▶ What you are asked to do:
Pictures in the data below are not part of the copy; transcribe everything else exactly.

▶ Stored data:
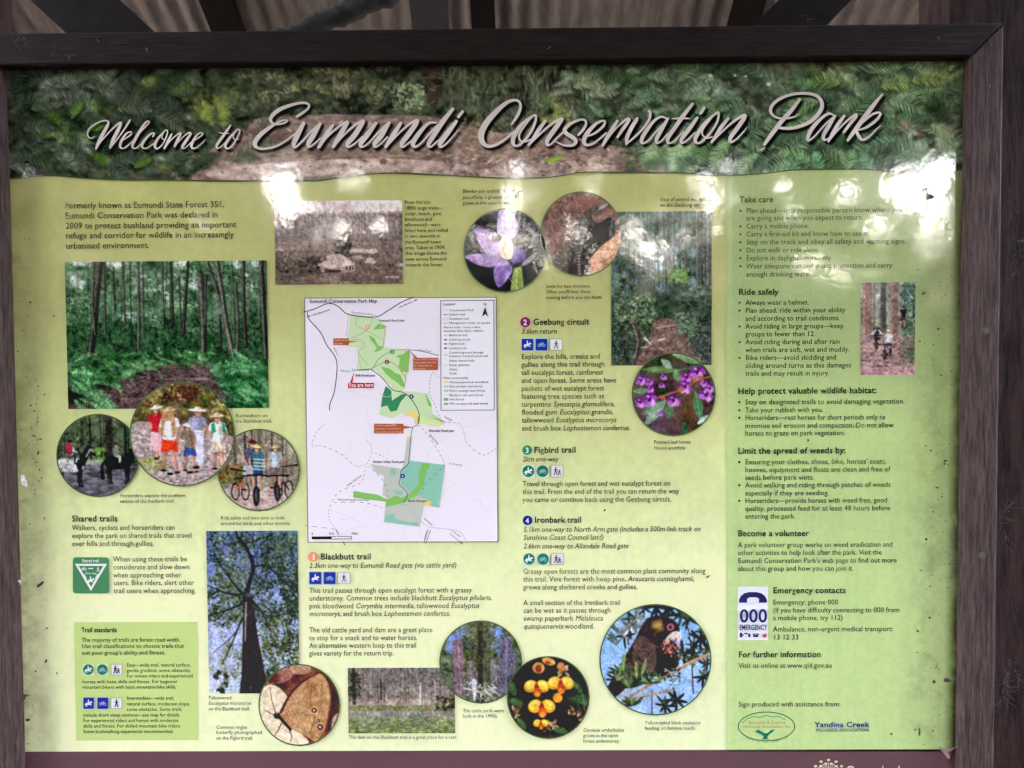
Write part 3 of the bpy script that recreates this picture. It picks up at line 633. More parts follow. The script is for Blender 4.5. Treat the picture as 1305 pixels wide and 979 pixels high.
for x, y, a_, L, c_ in ((92,152,-1.2,34,(88,128,58)),(78,160,-2.2,36,(78,118,52)),(112,168,-.6,30,(92,132,62)),(66,176,-2.6,34,(70,108,52)),(140,210,-2.4,34,(80,116,54)),(172,214,-.7,34,(86,120,58)),(70,112,-.5,52,(116,128,122)),(40,140,-.4,56,(104,120,112)),(30,166,-.3,54,(98,116,108)),(150,140,-.2,60,(108,116,104)),(200,148,.3,56,(100,110,96))): bigfern(x, y, a_, L, c_)
for x, y, a_ in ((258,128,.9),(272,122,.7),(248,136,.5),(284,134,1.25)): cv.frond(x, y, a_, 27, 9, (112, 128, 60), .5, 18, .65)
gx_ = np.interp(cv.x0+(np.arange(cv.w)+.5)/cv.sc, [0, 300, 700, 900, 1240], [1.12, 1.1, 1.2, 1.34, 1.36])[None, :, None]; cv.a = np.clip(cv.a*(1+(gx_-1)*(1-.7*m2[..., None]))+5, 0, 235)*np.array([1.05, 1.01, .93])
cv.grain(.06, 1.3)
# soft printed shadow behind the lettering is added once the letters are drawn
BANNER = cv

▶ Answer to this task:
Write part 3 of the bpy script that recreates this picture. It picks up at line 633. More parts follow. The script is for Blender 4.5. Treat the picture as 1305 pixels wide and 979 pixels high.
for x, y, a_, L, c_ in ((92,152,-1.2,34,(88,128,58)),(78,160,-2.2,36,(78,118,52)),(112,168,-.6,30,(92,132,62)),(66,176,-2.6,34,(70,108,52)),(140,210,-2.4,34,(80,116,54)),(172,214,-.7,34,(86,120,58)),(70,112,-.5,52,(116,128,122)),(40,140,-.4,56,(104,120,112)),(30,166,-.3,54,(98,116,108)),(150,140,-.2,60,(108,116,104)),(200,148,.3,56,(100,110,96))): bigfern(x, y, a_, L, c_)
for x, y, a_ in ((258,128,.9),(272,122,.7),(248,136,.5),(284,134,1.25)): cv.frond(x, y, a_, 27, 9, (112, 128, 60), .5, 18, .65)
gx_ = np.interp(cv.x0+(np.arange(cv.w)+.5)/cv.sc, [0, 300, 700, 900, 1240], [1.12, 1.1, 1.2, 1.34, 1.36])[None, :, None]; cv.a = np.clip(cv.a*(1+(gx_-1)*(1-.7*m2[..., None]))+5, 0, 235)*np.array([1.05, 1.01, .93])
cv.grain(.06, 1.3)
# soft printed shadow behind the lettering is added once the letters are drawn
BANNER = cv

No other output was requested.